Prove the following ceiling and floor identities?

Could someone help me prove these identities? I'm completely lost:

$$\begin{align*} &(1)\quad \left\lceil \frac{\left\lceil \frac{x}{a} \right\rceil} {b}\right\rceil = \left\lceil {\frac{x}{ab}}\right\rceil\\\\ &(2)\quad\left\lfloor \frac{\left\lfloor \frac{x}{a} \right\rfloor} {b}\right\rfloor = \left\lfloor {\frac{x}{ab}}\right\rfloor\\\\ &(3)\quad \left\lceil {\frac{a}{b}} \right\rceil \le \frac{a + b - 1}{b}\\\\ &(4)\quad \left\lfloor {\frac{a}{b}} \right\rfloor \le \frac{a - b + 1}{b} \end{align*}$$

Thanks for the help.


Solution 1:

Using the universal properties of floor and ceiling makes such proofs mechanical, e.g.

$\rm {\bf Lemma}\quad\ \lfloor x/(mn)\rfloor = \lfloor{\lfloor x/m\rfloor}/n\rfloor\quad for\ \ \ n > 0 $

$\rm\begin{eqnarray} {\bf Proof}\quad\ &&\rm\ \ k &\,\le&\rm \lfloor{\lfloor x/m\rfloor}/n\rfloor\\ \\ &\iff\ &\rm \ \ k &\,\le&\rm \ \, {\lfloor x/m\rfloor}/n\\ \\ &\iff\ &\rm nk &\,\le&\rm\ \,\lfloor x/m\rfloor \\ \\ &\iff\ &\rm nk &\,\le&\rm\ \ \, x/m \\ \\ &\iff\ &\rm\ \ k &\,\le&\rm\ \ \, x/(mn)\\ \\ &\iff\ &\rm\ \ k &\,\le&\rm\ \lfloor x/(mn)\rfloor \end{eqnarray}$

Solution 2:

You can work directly from the definitions.
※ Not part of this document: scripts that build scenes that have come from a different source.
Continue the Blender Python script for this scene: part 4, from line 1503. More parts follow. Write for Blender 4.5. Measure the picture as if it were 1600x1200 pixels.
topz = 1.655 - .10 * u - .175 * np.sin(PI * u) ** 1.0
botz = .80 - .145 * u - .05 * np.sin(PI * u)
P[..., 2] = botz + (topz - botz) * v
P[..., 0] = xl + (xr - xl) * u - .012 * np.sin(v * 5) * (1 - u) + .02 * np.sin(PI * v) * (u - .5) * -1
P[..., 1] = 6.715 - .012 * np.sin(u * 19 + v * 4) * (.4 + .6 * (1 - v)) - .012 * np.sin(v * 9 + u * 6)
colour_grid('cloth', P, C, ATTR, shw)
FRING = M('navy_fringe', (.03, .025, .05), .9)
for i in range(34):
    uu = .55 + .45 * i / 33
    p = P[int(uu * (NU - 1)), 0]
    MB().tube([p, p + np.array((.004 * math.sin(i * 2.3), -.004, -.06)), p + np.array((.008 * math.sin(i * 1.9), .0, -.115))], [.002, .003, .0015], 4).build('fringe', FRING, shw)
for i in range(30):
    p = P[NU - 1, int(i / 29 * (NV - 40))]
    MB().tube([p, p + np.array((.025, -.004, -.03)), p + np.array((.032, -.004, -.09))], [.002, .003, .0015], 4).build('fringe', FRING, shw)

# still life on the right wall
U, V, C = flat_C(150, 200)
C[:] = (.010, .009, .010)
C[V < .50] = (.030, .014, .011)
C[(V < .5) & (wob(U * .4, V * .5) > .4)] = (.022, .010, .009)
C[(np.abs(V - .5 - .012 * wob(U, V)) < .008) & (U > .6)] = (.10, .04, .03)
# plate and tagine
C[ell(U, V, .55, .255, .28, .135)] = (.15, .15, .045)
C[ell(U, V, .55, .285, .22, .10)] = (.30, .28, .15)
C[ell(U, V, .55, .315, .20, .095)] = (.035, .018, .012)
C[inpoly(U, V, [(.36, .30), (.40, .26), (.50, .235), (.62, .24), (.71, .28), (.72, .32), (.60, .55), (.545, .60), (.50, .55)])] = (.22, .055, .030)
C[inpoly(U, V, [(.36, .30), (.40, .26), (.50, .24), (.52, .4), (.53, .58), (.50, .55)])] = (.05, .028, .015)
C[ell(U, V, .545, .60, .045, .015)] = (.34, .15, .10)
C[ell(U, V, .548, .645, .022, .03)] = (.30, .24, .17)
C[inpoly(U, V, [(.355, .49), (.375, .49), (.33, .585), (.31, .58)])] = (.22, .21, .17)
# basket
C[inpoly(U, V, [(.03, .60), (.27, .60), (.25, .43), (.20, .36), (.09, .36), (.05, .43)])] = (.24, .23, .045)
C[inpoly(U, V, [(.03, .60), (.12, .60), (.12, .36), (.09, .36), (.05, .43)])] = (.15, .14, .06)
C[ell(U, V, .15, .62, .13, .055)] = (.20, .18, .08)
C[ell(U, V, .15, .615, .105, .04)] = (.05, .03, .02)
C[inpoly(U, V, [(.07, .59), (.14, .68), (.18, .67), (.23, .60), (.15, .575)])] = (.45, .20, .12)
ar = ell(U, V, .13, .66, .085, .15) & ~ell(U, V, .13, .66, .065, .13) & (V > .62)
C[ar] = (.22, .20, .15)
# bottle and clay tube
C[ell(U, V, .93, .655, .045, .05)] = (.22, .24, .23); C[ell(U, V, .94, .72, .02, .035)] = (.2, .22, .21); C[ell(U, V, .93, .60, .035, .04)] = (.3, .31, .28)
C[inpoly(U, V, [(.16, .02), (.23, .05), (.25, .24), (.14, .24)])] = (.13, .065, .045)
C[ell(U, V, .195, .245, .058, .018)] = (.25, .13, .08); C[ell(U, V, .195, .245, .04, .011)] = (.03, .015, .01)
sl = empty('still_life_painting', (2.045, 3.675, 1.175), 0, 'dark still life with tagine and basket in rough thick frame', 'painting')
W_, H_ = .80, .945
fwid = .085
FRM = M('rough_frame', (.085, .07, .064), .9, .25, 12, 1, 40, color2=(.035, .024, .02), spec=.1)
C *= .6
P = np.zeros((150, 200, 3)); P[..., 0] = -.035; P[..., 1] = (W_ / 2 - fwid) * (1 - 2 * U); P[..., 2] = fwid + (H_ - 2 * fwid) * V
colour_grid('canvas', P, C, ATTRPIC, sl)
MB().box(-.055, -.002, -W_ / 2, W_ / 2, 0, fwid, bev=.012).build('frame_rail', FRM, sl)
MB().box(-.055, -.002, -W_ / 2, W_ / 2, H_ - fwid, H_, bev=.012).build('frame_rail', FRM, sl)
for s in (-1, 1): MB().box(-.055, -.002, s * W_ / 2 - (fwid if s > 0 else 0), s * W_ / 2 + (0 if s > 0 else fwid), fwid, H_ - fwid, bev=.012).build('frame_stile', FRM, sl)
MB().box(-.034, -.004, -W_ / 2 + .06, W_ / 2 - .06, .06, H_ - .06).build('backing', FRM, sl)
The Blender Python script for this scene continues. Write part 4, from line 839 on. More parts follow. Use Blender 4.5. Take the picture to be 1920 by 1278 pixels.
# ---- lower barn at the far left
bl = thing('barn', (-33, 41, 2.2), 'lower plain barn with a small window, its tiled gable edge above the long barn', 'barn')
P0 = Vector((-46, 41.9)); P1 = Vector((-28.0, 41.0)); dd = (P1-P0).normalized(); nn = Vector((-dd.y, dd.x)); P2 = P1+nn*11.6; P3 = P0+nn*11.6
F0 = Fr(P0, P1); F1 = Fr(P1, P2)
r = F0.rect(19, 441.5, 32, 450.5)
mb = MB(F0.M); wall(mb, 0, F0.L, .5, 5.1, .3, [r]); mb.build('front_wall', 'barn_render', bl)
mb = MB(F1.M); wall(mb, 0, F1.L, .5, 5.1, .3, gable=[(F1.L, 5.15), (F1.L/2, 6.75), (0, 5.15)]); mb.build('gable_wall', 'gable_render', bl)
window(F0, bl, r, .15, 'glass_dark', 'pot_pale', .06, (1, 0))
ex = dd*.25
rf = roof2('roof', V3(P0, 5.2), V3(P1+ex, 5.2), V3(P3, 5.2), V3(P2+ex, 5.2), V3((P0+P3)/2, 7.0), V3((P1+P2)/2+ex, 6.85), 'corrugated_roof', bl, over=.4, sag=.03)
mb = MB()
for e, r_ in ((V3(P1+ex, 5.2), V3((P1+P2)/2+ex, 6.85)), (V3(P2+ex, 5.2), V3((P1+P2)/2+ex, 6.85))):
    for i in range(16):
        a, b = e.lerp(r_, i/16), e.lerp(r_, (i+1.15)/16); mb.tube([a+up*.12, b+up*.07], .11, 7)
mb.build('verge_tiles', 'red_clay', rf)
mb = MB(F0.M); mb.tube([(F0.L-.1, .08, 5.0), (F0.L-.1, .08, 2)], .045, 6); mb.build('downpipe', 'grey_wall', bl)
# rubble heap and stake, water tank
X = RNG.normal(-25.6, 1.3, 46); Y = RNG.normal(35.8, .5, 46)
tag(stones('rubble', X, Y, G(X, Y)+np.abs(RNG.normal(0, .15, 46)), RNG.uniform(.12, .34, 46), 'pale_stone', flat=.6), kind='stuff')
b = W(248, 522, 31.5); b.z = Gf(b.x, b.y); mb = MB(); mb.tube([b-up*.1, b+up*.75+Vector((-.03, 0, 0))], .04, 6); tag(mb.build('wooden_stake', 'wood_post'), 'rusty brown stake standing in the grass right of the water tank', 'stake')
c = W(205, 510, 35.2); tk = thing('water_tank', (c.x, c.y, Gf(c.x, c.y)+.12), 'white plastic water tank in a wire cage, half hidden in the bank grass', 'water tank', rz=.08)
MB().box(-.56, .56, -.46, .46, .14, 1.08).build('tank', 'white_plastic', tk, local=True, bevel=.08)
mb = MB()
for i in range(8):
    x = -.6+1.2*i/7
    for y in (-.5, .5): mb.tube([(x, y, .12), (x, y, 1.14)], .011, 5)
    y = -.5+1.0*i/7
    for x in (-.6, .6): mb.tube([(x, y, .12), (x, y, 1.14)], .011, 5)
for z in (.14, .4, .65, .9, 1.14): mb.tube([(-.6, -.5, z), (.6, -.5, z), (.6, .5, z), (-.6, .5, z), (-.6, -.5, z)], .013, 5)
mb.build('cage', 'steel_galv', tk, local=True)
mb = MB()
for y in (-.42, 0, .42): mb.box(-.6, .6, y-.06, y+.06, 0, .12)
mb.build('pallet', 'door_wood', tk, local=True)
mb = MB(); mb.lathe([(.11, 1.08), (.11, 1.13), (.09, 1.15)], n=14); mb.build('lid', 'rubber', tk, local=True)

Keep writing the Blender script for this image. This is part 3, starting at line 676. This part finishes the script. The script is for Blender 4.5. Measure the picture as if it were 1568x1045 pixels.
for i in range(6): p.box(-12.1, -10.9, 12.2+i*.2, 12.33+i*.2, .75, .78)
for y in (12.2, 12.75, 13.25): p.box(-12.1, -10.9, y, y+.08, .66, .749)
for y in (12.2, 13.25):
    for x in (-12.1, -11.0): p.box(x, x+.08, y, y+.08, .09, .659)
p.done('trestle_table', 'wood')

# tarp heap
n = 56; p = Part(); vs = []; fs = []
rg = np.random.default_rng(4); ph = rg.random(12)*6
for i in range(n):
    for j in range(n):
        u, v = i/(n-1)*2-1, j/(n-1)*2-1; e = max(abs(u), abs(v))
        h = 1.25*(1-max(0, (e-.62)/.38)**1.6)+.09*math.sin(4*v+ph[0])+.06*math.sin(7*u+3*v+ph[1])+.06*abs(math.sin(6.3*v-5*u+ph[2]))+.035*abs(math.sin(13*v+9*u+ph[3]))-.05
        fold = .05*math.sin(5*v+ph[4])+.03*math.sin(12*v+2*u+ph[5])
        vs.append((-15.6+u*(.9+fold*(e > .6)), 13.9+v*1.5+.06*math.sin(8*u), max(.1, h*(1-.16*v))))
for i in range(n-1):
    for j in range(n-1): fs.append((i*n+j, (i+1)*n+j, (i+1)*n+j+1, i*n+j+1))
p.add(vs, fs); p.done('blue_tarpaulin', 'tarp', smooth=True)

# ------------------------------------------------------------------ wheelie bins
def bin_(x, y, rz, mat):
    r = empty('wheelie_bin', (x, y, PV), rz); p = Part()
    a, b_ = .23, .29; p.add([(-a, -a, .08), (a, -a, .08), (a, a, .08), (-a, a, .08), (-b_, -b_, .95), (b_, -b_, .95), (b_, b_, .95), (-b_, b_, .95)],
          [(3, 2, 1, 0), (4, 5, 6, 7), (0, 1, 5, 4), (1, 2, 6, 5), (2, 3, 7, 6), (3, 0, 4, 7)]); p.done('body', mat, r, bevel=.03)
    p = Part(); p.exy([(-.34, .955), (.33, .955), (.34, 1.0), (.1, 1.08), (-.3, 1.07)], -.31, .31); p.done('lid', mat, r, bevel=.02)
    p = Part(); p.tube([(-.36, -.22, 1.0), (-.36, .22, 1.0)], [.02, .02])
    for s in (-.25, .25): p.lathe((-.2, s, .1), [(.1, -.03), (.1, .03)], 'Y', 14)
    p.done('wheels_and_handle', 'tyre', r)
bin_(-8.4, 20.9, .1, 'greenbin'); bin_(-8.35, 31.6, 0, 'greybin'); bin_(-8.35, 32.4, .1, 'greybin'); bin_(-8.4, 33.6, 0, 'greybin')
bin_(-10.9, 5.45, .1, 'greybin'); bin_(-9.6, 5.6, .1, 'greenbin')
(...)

I’ll do $(2)$ and $(3)$ to illustrate.

$(2)$ First note that you want $a$ and $b$ to be positive. If not, you might have $x=\frac12$ and $a=b=-1$, in which case the lefthand side is $$\left\lfloor-\left\lfloor-\frac12\right\rfloor\right\rfloor=\lfloor-(-1)\rfloor=1\;,$$ and the righthand side is $\left\lfloor\frac12\right\rfloor=0$. You also want them to be integers: if $x=2$ and $a=b=\sqrt2$, the lefthand side is $$\left\lfloor\frac{\lfloor\sqrt2\rfloor}{\sqrt2}\right\rfloor=\left\lfloor\frac1{\sqrt2}\right\rfloor=0\;,$$ and the righthand side is $1$. I will assume, then, that $a$ and $b$ are positive integers.

Let $m=\left\lfloor\dfrac{x}a\right\rfloor$ and $n=\left\lfloor\dfrac{x}{ab}\right\rfloor$. Then $$m\le\frac{x}a<m+1\quad\text{and}\quad n\le\frac{x}{ab}<n+1\;,\tag{1}$$ and you need to show that $\left\lfloor\dfrac{m}b\right\rfloor=n$, i.e., that $$n\le\frac{m}b<n+1\;.\tag{2}$$ Divide the first inequality in $(1)$ by $b$ to get $$\frac{m}b\le\frac{x}{ab}<\frac{m}b+\frac1b\;,$$ where $b\ge 1$. Now what would happen if $(2)$ failed? That would mean that either $\frac{m}b<n$, or $\frac{m}b\ge n+1$. It’s not hard to show that both are impossible. Suppose first that $\frac{m}b<n$. Then $\frac{m}b\le n-\frac1b$. (Why? Use the fact that $m,n$, and $b$ are integers.) Thus, $$\frac{x}{ab}<\frac{m}b+\frac1b\le n\;,$$ contradicting the second inequality in $(1)$. And if $\frac{m}b\ge n+1$, then $$\frac{x}{ab}\ge\frac{m}b\ge n+1\;,$$ again contradicting that inequality. So $(2)$, which is exactly what we set out to prove, must be true.


$(3)$ Let $m=\left\lceil\dfrac{a}b\right\rceil$, so that $m-1<\dfrac{a}b\le m$. Because $a,b$, and $m-1$ are integers, $$\frac{a}b-(m-1)\ge\frac1b\;,$$ and therefore $$m\le\frac{a}b+1-\frac1b=\frac{a+b-1}b\;,$$ which is exactly what we wanted.